2. The protagonist dies. Don't worry; it's not a spoiler. Everyone who hasn't spent the past 100 days locked in a "magic school bus" knows that. What's weird about this particular movie -- compared, that is, to other movies in which you know the protagonist gets knocked off -- is that you spend most of the movie wanting him to die. I mean, really. It's the story of a totally narcissistic, idealistic 23-year-old guy who decides to give his life savings (by which he means the money his parents gave him) to Ox-Fam, burns up his ID and social security cards (and his remaining $500, just for kicks) and heads out on the open road, spewing irritating, self-aggrandizing quotes from the likes of Emerson, Thoreau and Tolstoy along the way.

3. Regardless of how strained his relationship with his parents was, I'm still irritated that he abandoned his family for over a year. I say this because he's got a sister -- mostly seen through melodramatic voiceovers (i.e. "After a while Chris's absence began to lie down on me full length" and a story about Chris breaking into a neighbor's candy drawer that concludes, "Whatever drawer Chris was opening now, I knew must have something truly sweet inside"). And I mean, SHE sticks around. So why is he given the moral high ground for up and leaving everyone with no communication, pushing his parents to nervous breakdowns? Go on ahead to Alaska, I wanted to yell. Say hi to the bears!

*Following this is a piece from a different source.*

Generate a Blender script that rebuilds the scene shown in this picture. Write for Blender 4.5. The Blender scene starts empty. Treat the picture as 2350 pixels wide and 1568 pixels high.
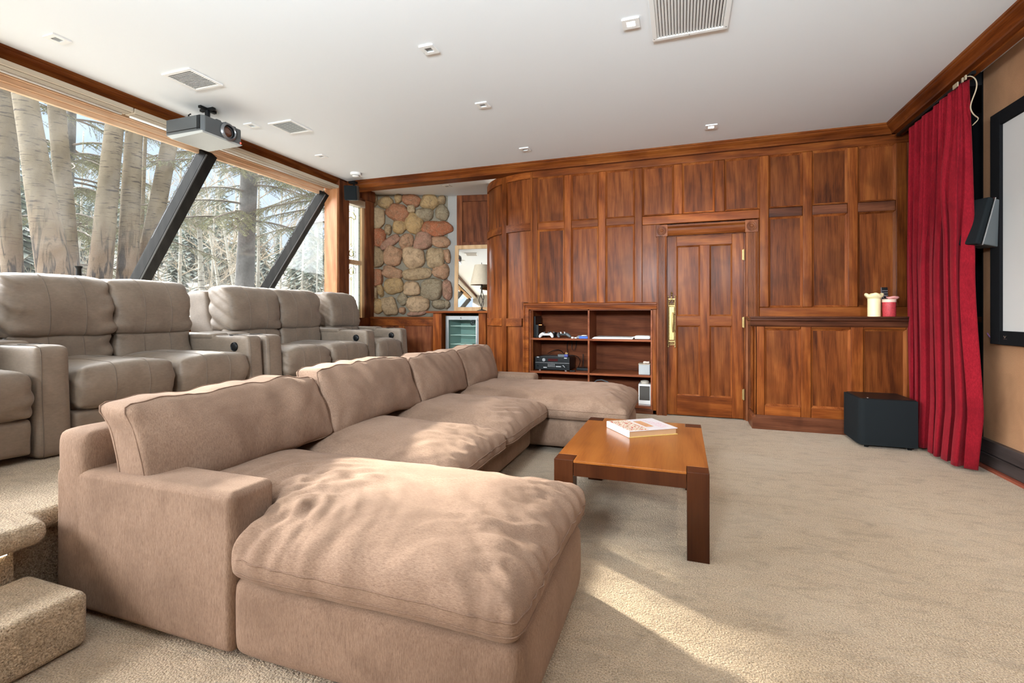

4. Gratuitous sweaty hippie sex scene between Catherine Keener and Brian Dierker. Need I say more?

5. Way too many scenes of him appreciating the beauty of the outdoors by climbing up on hills/mountains/magic schoolbuses and stretching his arms toward the sky in a Leonardo DiCaprio's Titanic "I'm the king of the world!" pose as the camera pans in a wide circle around him.

6. Upsetting scenes of him starving to death because, as Penn has chosen to portray it, he eats berries that ruin his ability to digest food and, if left untreated, cause death. I was like, first of all, you headed to Alaska to live in the woods and don't know what kind of fucking berries are safe to eat? And secondly, fine, you made that mistake. But now I the movie goer have to sit here and watch you die. Also, the final aerial shot of the schoolbus with the dead body in it? Totally Dead Man Walking.

7. It was two and a half hours long. Did I mention that already? Fine, he starved to death. Do I have to suffer along with him?

In conclusion, I hated this movie. It pissed me off for the first two hours and twenty minutes, and then the final ten minutes made me so upset that I went home and started crying.

Rated R for stupidity, melodrama, explicit starvation, brief Christ-like male nudity, annoying 23-year-olds, and self-aggrandizing voiceovers by wispy voiced younger sisters.